Politics

The government’s Brexit plan is still one big contradiction

The former head of customs procedures for the European Commission tears into May’s proposals

July 16, 2018
Prime Minister Theresa May. Photo: Matt Cardy/PA Wire/PA Images
Prime Minister Theresa May. Photo: Matt Cardy/PA Wire/PA Images

The UK wants to remain in the single market for goods, but not for services. It also wants to end the free movement of people. Added to this, it hopes its “facilitated customs arrangement” will prevent the need for border checks.

The first obstacle is whether the European Union will accept cherry-picking, which is contrary to its negotiation guidelines and which it has not allowed so far for any third country.

There is also the question of whether hardline Brexiteers will accept it. Apart from these political obstacles, are the technical proposals realistic?

The UK suggests the following on goods and customs. It would apply the EU’s tariffs and trade policy for goods intended for the European market, but apply its own for goods intended for the domestic market. This is complicated but worth spelling out.

-  where a good reaches the UK border, and the destination can be robustly demonstrated by a trusted trader, it will pay the UK tariff if it is destined for the UK and the EU tariff if it is destined for the EU;

-  where the destination cannot be robustly demonstrated, it will pay the higher of the UK or EU tariff. Where the destination is later identified to be a lower tariff jurisdiction, the trader would be eligible for a repayment from the UK government equal to the difference between the two tariffs.

But there’s a problem. If the UK collects duties on behalf of the EU, it must also accept supervision by EU institutions such as the Commission’s Department for Budget and the European Court of Auditors, and it must accept rulings from the European Court of Justice. In her foreword to the government’s new white paper, Theresa May rejects all of this. Furthermore, trust in the UK applying rigorous controls on goods coming from third countries is not high in EU circles, following a damning report last year by the ECA.

One basic contradiction of the white paper is that the UK wants to leave the EU customs union and fiscal territory, but wants at the same time to avoid border formalities (eg customs declarations) between the UK and the EU. As I have explained in my earlier blog, you can’t have both: either you are in the customs union territory or you are out.

By leaving the customs union, the UK introduces the need for border formalities. It can, of course, try to make them as frictionless as possible, but insofar as this implies the use of IT solutions, more time is needed. Nothing will be ready by Brexit day nor the end of the transition.

What else? The UK wants to conclude a free trade agreement with the EU, and hopes to remain a party to the free trade agreements the EU has with 71 other countries. Such a solution is indeed possible but requires the agreement of the countries concerned. Both the conclusion of an agreement with the EU and with its trading partners will take time, and in the intermediate period benefits will not be available to traders in the UK.

In addition, the UK wants to conclude its own free trade agreements with third countries though, according to the white paper, these will not cover goods but services.

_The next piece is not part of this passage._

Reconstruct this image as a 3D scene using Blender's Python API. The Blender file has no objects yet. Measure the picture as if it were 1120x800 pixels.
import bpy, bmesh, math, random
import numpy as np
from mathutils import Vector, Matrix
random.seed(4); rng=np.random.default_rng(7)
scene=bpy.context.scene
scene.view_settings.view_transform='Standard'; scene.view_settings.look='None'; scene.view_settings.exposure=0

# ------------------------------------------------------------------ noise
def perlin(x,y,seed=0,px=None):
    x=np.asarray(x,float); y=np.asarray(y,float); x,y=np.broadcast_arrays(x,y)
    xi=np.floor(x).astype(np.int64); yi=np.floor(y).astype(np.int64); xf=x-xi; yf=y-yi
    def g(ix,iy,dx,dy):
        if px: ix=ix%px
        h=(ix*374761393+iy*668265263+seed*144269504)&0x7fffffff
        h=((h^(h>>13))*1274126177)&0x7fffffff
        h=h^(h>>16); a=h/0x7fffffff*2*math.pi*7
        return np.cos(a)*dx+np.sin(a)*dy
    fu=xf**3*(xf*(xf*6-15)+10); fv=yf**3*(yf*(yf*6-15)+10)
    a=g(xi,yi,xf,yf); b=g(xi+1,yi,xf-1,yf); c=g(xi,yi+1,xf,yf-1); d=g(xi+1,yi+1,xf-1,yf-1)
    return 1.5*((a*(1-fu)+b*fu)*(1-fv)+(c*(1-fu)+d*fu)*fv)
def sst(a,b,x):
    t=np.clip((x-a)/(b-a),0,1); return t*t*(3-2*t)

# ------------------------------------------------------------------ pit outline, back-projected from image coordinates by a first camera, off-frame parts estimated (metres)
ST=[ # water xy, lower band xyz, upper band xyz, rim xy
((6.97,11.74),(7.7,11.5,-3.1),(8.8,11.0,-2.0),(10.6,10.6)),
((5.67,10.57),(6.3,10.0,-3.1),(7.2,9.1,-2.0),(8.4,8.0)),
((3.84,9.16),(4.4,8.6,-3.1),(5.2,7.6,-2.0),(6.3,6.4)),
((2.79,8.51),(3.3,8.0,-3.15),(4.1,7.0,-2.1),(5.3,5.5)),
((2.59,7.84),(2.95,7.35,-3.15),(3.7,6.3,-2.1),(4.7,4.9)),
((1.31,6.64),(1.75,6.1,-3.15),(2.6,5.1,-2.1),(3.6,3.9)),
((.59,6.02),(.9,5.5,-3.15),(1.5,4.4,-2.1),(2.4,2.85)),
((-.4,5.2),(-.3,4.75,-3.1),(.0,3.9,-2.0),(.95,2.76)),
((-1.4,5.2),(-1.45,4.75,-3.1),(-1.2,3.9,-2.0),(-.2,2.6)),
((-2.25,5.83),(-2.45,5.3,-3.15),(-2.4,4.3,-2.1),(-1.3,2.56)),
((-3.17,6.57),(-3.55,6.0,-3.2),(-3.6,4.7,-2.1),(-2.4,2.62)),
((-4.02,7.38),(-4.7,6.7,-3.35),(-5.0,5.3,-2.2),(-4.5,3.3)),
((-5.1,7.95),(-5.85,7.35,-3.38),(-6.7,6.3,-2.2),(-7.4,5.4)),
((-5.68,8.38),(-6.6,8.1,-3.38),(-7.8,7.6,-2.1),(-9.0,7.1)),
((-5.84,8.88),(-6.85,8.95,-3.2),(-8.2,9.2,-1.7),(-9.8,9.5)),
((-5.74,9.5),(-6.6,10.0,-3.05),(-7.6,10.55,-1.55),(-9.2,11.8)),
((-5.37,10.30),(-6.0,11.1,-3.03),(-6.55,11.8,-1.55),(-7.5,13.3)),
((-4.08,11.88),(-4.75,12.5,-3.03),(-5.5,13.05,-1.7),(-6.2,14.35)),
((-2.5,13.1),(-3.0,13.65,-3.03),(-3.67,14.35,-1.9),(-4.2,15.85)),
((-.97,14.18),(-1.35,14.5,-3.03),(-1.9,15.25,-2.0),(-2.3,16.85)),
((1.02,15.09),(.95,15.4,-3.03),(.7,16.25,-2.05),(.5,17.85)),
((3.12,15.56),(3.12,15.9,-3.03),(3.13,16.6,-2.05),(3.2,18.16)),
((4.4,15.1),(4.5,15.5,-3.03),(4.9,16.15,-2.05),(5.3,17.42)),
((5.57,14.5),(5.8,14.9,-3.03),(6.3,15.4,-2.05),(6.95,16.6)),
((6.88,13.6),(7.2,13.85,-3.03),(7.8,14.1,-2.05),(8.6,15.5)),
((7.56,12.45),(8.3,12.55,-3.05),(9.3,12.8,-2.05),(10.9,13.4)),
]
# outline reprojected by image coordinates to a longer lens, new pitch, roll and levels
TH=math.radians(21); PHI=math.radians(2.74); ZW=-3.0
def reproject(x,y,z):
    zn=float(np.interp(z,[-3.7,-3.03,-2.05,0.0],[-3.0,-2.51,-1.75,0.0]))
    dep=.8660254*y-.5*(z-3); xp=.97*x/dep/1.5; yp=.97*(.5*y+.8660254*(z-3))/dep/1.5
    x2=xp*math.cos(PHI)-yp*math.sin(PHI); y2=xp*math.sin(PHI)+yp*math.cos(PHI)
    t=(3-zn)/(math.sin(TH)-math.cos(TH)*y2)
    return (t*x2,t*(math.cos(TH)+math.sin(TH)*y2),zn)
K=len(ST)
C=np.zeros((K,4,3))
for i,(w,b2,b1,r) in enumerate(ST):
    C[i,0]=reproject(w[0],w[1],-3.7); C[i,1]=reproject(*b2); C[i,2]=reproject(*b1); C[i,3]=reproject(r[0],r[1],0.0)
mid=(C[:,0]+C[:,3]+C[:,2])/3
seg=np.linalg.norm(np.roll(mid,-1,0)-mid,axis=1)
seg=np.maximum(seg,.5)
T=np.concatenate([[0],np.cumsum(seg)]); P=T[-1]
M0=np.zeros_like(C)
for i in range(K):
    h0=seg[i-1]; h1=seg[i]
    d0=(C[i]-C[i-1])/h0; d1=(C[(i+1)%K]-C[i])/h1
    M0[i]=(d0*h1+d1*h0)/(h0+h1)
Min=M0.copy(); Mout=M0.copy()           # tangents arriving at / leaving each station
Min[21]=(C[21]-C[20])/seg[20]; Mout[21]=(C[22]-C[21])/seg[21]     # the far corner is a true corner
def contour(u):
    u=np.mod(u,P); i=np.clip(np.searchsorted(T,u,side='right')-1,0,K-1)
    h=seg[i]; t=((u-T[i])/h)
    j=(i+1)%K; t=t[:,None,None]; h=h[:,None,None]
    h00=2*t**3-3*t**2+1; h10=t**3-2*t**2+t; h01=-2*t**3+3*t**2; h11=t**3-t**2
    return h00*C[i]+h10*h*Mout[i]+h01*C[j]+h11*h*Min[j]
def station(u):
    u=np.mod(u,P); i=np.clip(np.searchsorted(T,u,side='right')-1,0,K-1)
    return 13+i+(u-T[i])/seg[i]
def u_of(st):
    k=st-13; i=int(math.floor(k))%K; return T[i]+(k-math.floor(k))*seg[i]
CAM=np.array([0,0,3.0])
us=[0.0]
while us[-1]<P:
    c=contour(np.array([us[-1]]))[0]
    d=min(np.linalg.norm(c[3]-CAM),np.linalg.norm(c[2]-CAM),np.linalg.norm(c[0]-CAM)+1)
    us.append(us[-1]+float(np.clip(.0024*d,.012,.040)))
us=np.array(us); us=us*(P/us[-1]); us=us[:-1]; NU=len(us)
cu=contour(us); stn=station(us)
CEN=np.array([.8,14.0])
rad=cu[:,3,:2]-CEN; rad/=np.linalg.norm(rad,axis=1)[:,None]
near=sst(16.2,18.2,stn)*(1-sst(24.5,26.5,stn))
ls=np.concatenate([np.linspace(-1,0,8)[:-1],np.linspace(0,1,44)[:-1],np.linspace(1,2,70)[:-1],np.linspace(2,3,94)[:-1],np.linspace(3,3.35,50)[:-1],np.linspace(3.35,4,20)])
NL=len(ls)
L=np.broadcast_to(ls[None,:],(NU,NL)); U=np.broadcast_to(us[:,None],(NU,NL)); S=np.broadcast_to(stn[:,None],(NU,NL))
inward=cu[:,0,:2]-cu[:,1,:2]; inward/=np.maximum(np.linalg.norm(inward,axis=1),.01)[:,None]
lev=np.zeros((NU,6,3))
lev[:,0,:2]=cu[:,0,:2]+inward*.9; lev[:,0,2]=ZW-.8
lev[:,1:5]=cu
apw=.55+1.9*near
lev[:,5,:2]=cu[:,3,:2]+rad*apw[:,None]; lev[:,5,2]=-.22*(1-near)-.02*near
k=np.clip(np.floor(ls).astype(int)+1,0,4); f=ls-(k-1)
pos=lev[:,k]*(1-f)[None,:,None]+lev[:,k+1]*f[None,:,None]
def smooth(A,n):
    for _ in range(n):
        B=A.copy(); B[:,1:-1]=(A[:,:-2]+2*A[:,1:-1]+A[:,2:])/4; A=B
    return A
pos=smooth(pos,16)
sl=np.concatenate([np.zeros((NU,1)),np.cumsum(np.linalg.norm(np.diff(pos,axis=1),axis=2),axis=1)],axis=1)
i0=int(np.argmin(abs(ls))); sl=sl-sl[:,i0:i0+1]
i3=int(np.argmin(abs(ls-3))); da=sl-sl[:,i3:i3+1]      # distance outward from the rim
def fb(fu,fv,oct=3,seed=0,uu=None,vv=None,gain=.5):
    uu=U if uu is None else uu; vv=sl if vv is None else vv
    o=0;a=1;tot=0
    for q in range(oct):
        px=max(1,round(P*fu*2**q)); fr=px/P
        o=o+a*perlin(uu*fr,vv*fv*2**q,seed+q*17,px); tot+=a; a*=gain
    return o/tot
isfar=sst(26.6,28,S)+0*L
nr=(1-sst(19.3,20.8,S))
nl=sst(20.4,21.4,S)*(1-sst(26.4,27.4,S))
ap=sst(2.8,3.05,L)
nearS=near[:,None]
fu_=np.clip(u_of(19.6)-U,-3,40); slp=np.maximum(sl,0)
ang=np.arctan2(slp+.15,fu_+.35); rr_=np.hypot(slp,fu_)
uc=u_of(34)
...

Again, this will only be possible if the EU accepts different treatment of goods and services. One example shows how complicated this may become: If an elevator manufacturer exports an elevator, this is trade in goods; if he/she then installs or repairs the elevator, this is trade in services. Where two different sets of rules apply, exports and imports will become more cumbersome.

The envisaged free trade agreements with the EU and other countries will not be in force in March 2019 nor in 2021. This raises the question: what will happen? In principle the normal customs duties will have to be paid and customs formalities undertaken. This result can only be avoided if the UK remains in the EU customs union, at least until the envisaged free trade agreement with the EU has entered into force. The inclusion of the UK in the free trade agreements of the EU, if accepted by the trading partners, will take place further down the line.

As I said in my earlier blog, Brexit is a bad deal for importers and exporters in the UK and, to a lesser extent, the EU.